WORK TO COMPLETE:
Reproduce the data exactly and drop any pictures it holds.

Rows from a 3D scene dataset:
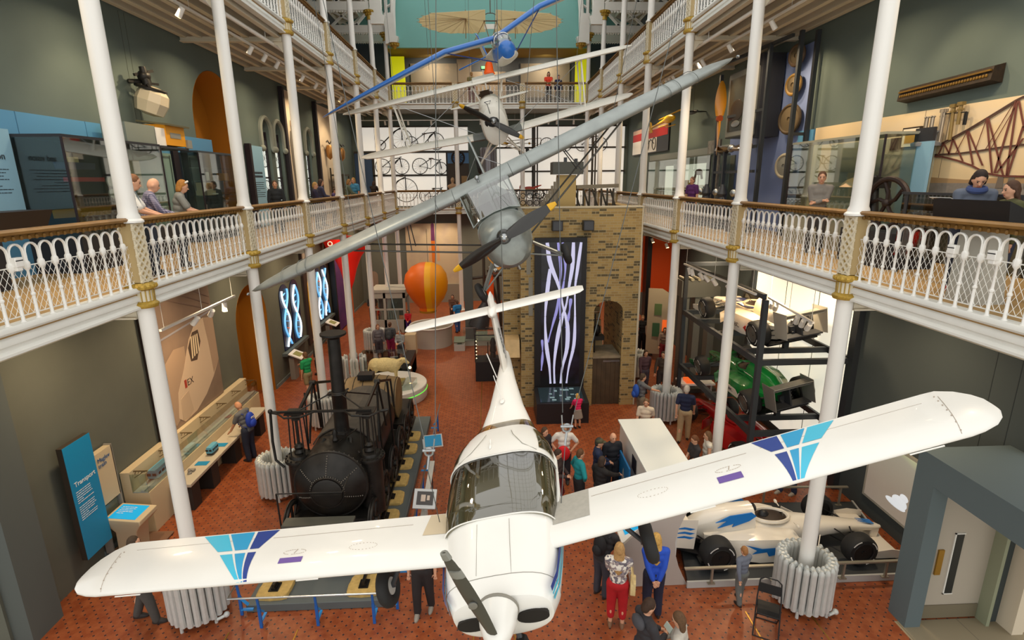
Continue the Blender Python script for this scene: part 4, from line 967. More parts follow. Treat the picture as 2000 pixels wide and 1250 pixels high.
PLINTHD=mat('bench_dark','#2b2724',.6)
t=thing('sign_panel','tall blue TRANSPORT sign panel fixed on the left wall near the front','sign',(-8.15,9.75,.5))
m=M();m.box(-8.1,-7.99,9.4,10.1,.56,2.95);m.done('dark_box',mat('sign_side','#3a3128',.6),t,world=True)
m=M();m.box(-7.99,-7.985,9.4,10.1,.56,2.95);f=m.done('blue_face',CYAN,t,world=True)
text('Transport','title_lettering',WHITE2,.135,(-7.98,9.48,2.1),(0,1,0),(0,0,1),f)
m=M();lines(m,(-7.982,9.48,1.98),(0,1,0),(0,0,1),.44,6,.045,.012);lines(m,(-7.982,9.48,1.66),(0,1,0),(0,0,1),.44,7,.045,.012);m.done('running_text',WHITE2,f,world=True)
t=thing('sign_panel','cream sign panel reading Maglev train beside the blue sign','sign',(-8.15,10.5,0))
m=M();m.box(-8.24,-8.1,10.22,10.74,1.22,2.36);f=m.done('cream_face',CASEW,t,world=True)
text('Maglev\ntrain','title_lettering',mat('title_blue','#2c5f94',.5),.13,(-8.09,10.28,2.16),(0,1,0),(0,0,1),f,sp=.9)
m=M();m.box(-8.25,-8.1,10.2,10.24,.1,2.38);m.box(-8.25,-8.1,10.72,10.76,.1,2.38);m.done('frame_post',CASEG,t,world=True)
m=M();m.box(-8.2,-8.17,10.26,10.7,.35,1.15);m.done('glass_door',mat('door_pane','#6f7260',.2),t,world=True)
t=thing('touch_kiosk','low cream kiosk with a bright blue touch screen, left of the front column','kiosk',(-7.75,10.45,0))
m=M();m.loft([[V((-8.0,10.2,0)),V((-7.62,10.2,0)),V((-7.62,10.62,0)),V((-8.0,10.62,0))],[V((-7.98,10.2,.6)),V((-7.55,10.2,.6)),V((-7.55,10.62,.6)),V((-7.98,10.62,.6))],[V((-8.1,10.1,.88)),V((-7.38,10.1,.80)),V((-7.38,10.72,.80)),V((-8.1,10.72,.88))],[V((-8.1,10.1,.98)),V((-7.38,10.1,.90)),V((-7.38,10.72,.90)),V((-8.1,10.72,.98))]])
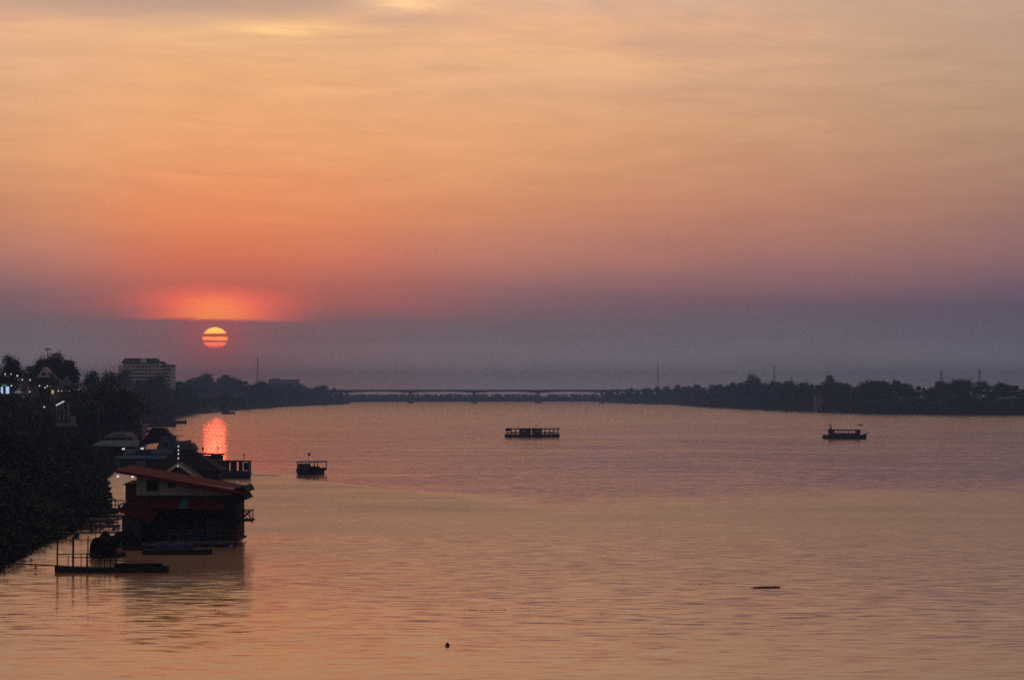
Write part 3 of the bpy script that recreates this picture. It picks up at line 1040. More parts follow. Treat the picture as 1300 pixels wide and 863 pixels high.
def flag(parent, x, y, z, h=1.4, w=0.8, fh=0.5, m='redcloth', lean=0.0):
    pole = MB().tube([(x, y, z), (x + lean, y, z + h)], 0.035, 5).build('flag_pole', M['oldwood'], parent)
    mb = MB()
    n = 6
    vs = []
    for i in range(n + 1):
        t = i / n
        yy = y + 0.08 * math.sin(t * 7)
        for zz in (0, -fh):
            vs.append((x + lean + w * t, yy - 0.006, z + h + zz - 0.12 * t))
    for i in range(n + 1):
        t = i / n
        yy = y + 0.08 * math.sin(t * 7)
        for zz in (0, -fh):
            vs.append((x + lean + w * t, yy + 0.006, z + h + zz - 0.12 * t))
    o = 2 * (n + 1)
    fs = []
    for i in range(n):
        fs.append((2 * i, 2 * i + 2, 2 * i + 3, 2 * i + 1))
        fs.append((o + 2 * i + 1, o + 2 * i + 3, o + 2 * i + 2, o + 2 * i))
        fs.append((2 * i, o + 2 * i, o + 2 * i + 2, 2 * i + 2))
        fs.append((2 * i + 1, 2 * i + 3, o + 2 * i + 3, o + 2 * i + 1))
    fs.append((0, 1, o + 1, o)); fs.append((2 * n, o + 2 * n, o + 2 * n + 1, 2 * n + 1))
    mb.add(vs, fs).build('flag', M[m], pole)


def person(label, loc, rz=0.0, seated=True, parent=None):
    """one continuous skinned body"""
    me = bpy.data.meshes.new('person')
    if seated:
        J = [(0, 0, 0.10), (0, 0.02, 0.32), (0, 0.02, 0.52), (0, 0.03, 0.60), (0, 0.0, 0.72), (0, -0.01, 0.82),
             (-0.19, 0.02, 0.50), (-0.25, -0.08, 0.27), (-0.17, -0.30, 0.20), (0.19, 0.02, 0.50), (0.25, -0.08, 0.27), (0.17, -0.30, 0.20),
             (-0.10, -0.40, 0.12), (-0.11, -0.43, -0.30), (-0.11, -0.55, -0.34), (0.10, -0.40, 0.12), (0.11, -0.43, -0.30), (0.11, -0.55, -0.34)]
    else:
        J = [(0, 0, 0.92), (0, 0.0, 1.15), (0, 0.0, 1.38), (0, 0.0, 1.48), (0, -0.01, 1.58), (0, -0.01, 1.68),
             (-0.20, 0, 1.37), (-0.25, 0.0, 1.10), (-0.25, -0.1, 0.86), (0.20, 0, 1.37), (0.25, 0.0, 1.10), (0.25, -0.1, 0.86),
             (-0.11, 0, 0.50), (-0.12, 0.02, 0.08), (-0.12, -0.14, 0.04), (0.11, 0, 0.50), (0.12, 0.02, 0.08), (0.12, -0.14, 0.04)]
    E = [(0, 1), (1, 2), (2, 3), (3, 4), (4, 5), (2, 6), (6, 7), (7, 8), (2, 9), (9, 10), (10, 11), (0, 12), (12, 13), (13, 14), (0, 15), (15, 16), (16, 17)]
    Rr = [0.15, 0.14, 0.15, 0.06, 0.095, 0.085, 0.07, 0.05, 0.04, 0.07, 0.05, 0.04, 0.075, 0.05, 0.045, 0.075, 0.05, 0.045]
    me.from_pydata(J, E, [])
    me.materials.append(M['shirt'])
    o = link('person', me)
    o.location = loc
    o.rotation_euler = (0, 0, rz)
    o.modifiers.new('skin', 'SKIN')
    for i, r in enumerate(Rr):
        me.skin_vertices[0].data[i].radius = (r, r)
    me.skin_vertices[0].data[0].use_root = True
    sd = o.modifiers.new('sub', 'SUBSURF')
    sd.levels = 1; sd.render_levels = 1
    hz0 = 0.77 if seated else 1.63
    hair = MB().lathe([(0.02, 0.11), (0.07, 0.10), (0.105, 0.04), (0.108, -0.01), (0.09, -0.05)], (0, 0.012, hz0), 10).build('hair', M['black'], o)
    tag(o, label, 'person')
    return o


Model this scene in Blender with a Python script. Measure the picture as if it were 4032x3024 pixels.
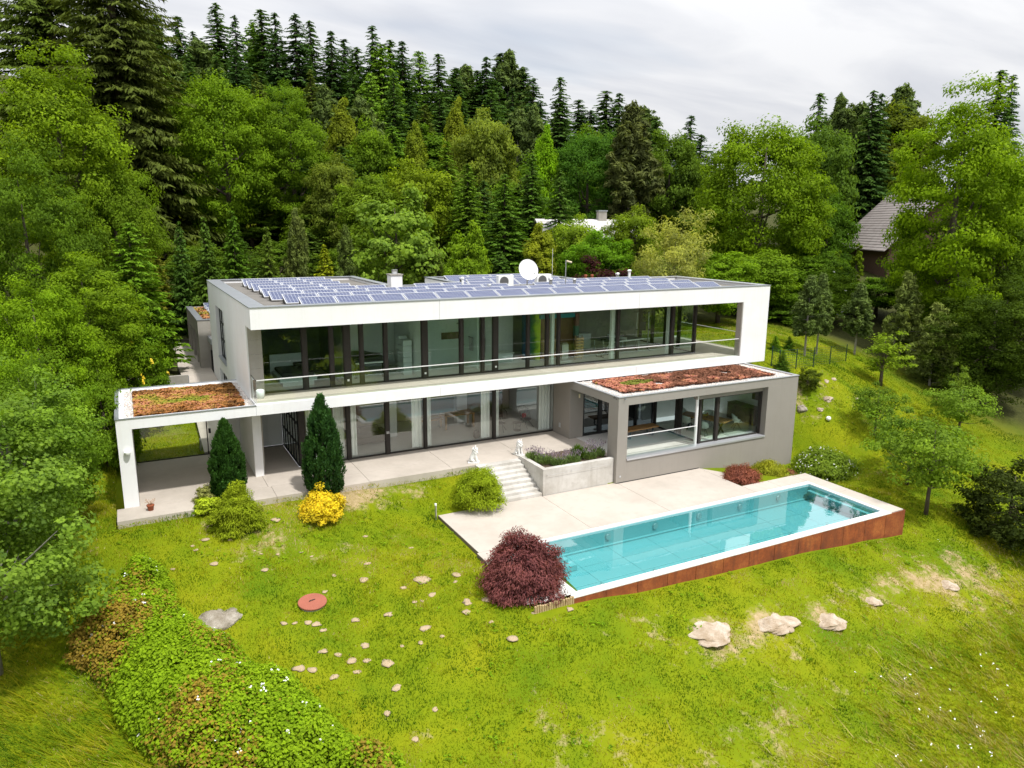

EXPECTED OUTPUT:
Continue the Blender Python script for this scene: part 4, from line 967. More parts follow. Treat the picture as 2000 pixels wide and 1250 pixels high.
PLINTHD=mat('bench_dark','#2b2724',.6)
t=thing('sign_panel','tall blue TRANSPORT sign panel fixed on the left wall near the front','sign',(-8.15,9.75,.5))
m=M();m.box(-8.1,-7.99,9.4,10.1,.56,2.95);m.done('dark_box',mat('sign_side','#3a3128',.6),t,world=True)
m=M();m.box(-7.99,-7.985,9.4,10.1,.56,2.95);f=m.done('blue_face',CYAN,t,world=True)
text('Transport','title_lettering',WHITE2,.135,(-7.98,9.48,2.1),(0,1,0),(0,0,1),f)
m=M();lines(m,(-7.982,9.48,1.98),(0,1,0),(0,0,1),.44,6,.045,.012);lines(m,(-7.982,9.48,1.66),(0,1,0),(0,0,1),.44,7,.045,.012);m.done('running_text',WHITE2,f,world=True)
t=thing('sign_panel','cream sign panel reading Maglev train beside the blue sign','sign',(-8.15,10.5,0))
m=M();m.box(-8.24,-8.1,10.22,10.74,1.22,2.36);f=m.done('cream_face',CASEW,t,world=True)
text('Maglev\ntrain','title_lettering',mat('title_blue','#2c5f94',.5),.13,(-8.09,10.28,2.16),(0,1,0),(0,0,1),f,sp=.9)
m=M();m.box(-8.25,-8.1,10.2,10.24,.1,2.38);m.box(-8.25,-8.1,10.72,10.76,.1,2.38);m.done('frame_post',CASEG,t,world=True)
m=M();m.box(-8.2,-8.17,10.26,10.7,.35,1.15);m.done('glass_door',mat('door_pane','#6f7260',.2),t,world=True)
t=thing('touch_kiosk','low cream kiosk with a bright blue touch screen, left of the front column','kiosk',(-7.75,10.45,0))
m=M();m.loft([[V((-8.0,10.2,0)),V((-7.62,10.2,0)),V((-7.62,10.62,0)),V((-8.0,10.62,0))],[V((-7.98,10.2,.6)),V((-7.55,10.2,.6)),V((-7.55,10.62,.6)),V((-7.98,10.62,.6))],[V((-8.1,10.1,.88)),V((-7.38,10.1,.80)),V((-7.38,10.72,.80)),V((-8.1,10.72,.88))],[V((-8.1,10.1,.98)),V((-7.38,10.1,.90)),V((-7.38,10.72,.90)),V((-8.1,10.72,.98))]])
Write part 3 of the bpy script that recreates this picture. It picks up at line 1040. More parts follow. Treat the picture as 1300 pixels wide and 863 pixels high.
def flag(parent, x, y, z, h=1.4, w=0.8, fh=0.5, m='redcloth', lean=0.0):
    pole = MB().tube([(x, y, z), (x + lean, y, z + h)], 0.035, 5).build('flag_pole', M['oldwood'], parent)
    mb = MB()
    n = 6
    vs = []
    for i in range(n + 1):
        t = i / n
        yy = y + 0.08 * math.sin(t * 7)
        for zz in (0, -fh):
            vs.append((x + lean + w * t, yy - 0.006, z + h + zz - 0.12 * t))
    for i in range(n + 1):
        t = i / n
        yy = y + 0.08 * math.sin(t * 7)
        for zz in (0, -fh):
            vs.append((x + lean + w * t, yy + 0.006, z + h + zz - 0.12 * t))
    o = 2 * (n + 1)
    fs = []
    for i in range(n):
        fs.append((2 * i, 2 * i + 2, 2 * i + 3, 2 * i + 1))
        fs.append((o + 2 * i + 1, o + 2 * i + 3, o + 2 * i + 2, o + 2 * i))
        fs.append((2 * i, o + 2 * i, o + 2 * i + 2, 2 * i + 2))
        fs.append((2 * i + 1, 2 * i + 3, o + 2 * i + 3, o + 2 * i + 1))
    fs.append((0, 1, o + 1, o)); fs.append((2 * n, o + 2 * n, o + 2 * n + 1, 2 * n + 1))
    mb.add(vs, fs).build('flag', M[m], pole)


def person(label, loc, rz=0.0, seated=True, parent=None):
    """one continuous skinned body"""
    me = bpy.data.meshes.new('person')
    if seated:
        J = [(0, 0, 0.10), (0, 0.02, 0.32), (0, 0.02, 0.52), (0, 0.03, 0.60), (0, 0.0, 0.72), (0, -0.01, 0.82),
             (-0.19, 0.02, 0.50), (-0.25, -0.08, 0.27), (-0.17, -0.30, 0.20), (0.19, 0.02, 0.50), (0.25, -0.08, 0.27), (0.17, -0.30, 0.20),
             (-0.10, -0.40, 0.12), (-0.11, -0.43, -0.30), (-0.11, -0.55, -0.34), (0.10, -0.40, 0.12), (0.11, -0.43, -0.30), (0.11, -0.55, -0.34)]
    else:
        J = [(0, 0, 0.92), (0, 0.0, 1.15), (0, 0.0, 1.38), (0, 0.0, 1.48), (0, -0.01, 1.58), (0, -0.01, 1.68),
             (-0.20, 0, 1.37), (-0.25, 0.0, 1.10), (-0.25, -0.1, 0.86), (0.20, 0, 1.37), (0.25, 0.0, 1.10), (0.25, -0.1, 0.86),
             (-0.11, 0, 0.50), (-0.12, 0.02, 0.08), (-0.12, -0.14, 0.04), (0.11, 0, 0.50), (0.12, 0.02, 0.08), (0.12, -0.14, 0.04)]
    E = [(0, 1), (1, 2), (2, 3), (3, 4), (4, 5), (2, 6), (6, 7), (7, 8), (2, 9), (9, 10), (10, 11), (0, 12), (12, 13), (13, 14), (0, 15), (15, 16), (16, 17)]
    Rr = [0.15, 0.14, 0.15, 0.06, 0.095, 0.085, 0.07, 0.05, 0.04, 0.07, 0.05, 0.04, 0.075, 0.05, 0.045, 0.075, 0.05, 0.045]
    me.from_pydata(J, E, [])
    me.materials.append(M['shirt'])
    o = link('person', me)
    o.location = loc
    o.rotation_euler = (0, 0, rz)
    o.modifiers.new('skin', 'SKIN')
    for i, r in enumerate(Rr):
        me.skin_vertices[0].data[i].radius = (r, r)
    me.skin_vertices[0].data[0].use_root = True
    sd = o.modifiers.new('sub', 'SUBSURF')
    sd.levels = 1; sd.render_levels = 1
    hz0 = 0.77 if seated else 1.63
    hair = MB().lathe([(0.02, 0.11), (0.07, 0.10), (0.105, 0.04), (0.108, -0.01), (0.09, -0.05)], (0, 0.012, hz0), 10).build('hair', M['black'], o)
    tag(o, label, 'person')
    return o


Model this scene in Blender with a Python script. Measure the picture as if it were 4032x3024 pixels.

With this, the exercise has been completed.